--- begin Dataset section ---

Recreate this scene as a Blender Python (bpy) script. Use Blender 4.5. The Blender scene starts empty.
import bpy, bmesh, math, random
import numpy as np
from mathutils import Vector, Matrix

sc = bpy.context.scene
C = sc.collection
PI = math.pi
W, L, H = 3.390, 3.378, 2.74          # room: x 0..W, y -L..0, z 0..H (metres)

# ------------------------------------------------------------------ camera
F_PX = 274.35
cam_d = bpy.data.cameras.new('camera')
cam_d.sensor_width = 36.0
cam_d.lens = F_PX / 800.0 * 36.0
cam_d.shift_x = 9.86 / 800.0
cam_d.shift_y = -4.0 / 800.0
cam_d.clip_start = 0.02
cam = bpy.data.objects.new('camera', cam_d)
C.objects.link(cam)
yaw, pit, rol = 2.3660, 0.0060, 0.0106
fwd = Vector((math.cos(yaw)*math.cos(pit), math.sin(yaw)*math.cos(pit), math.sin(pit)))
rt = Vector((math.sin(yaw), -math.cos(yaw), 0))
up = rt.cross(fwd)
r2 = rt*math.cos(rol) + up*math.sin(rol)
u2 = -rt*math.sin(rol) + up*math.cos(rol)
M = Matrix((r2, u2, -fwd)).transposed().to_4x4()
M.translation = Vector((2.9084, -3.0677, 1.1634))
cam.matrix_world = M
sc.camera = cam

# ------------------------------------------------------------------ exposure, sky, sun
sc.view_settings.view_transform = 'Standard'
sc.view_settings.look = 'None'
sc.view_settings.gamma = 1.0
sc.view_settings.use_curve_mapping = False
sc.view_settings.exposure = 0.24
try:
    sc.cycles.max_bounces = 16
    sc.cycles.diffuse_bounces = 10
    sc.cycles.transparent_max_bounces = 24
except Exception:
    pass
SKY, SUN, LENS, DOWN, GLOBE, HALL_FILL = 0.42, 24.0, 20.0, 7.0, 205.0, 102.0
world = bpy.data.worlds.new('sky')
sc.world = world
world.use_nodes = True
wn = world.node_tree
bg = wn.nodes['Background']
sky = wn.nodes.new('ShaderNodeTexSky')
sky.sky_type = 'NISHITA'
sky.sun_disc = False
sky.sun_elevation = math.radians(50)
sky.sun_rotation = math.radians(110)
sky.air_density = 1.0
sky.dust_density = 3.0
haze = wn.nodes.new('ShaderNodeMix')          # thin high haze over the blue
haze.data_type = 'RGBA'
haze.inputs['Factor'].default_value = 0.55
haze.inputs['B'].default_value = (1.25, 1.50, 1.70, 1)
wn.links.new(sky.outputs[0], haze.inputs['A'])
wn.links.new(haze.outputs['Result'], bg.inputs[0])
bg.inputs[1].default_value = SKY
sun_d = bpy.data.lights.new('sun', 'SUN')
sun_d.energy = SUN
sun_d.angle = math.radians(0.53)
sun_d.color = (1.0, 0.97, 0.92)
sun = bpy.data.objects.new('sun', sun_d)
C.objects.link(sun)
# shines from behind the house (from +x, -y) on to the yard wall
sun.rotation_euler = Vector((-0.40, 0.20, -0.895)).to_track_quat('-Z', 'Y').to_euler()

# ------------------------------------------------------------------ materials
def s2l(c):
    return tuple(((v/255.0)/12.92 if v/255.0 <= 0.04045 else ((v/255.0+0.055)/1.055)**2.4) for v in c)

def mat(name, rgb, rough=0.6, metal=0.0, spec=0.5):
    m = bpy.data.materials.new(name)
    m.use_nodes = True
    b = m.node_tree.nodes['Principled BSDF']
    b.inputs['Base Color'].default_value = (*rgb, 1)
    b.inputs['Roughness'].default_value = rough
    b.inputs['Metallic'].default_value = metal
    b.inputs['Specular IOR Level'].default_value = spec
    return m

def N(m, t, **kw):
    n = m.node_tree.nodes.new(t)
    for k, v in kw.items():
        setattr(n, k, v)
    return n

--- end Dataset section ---

▶ _Prompt_
Write out the listing's lines exactly, from its first line through the line that contains "W, L, H = 3.390, 3.378, 2.74", and stop there.

▶ _Expected answer_
Recreate this scene as a Blender Python (bpy) script. Use Blender 4.5. The Blender scene starts empty.
import bpy, bmesh, math, random
import numpy as np
from mathutils import Vector, Matrix

sc = bpy.context.scene
C = sc.collection
PI = math.pi
W, L, H = 3.390, 3.378, 2.74          # room: x 0..W, y -L..0, z 0..H (metres)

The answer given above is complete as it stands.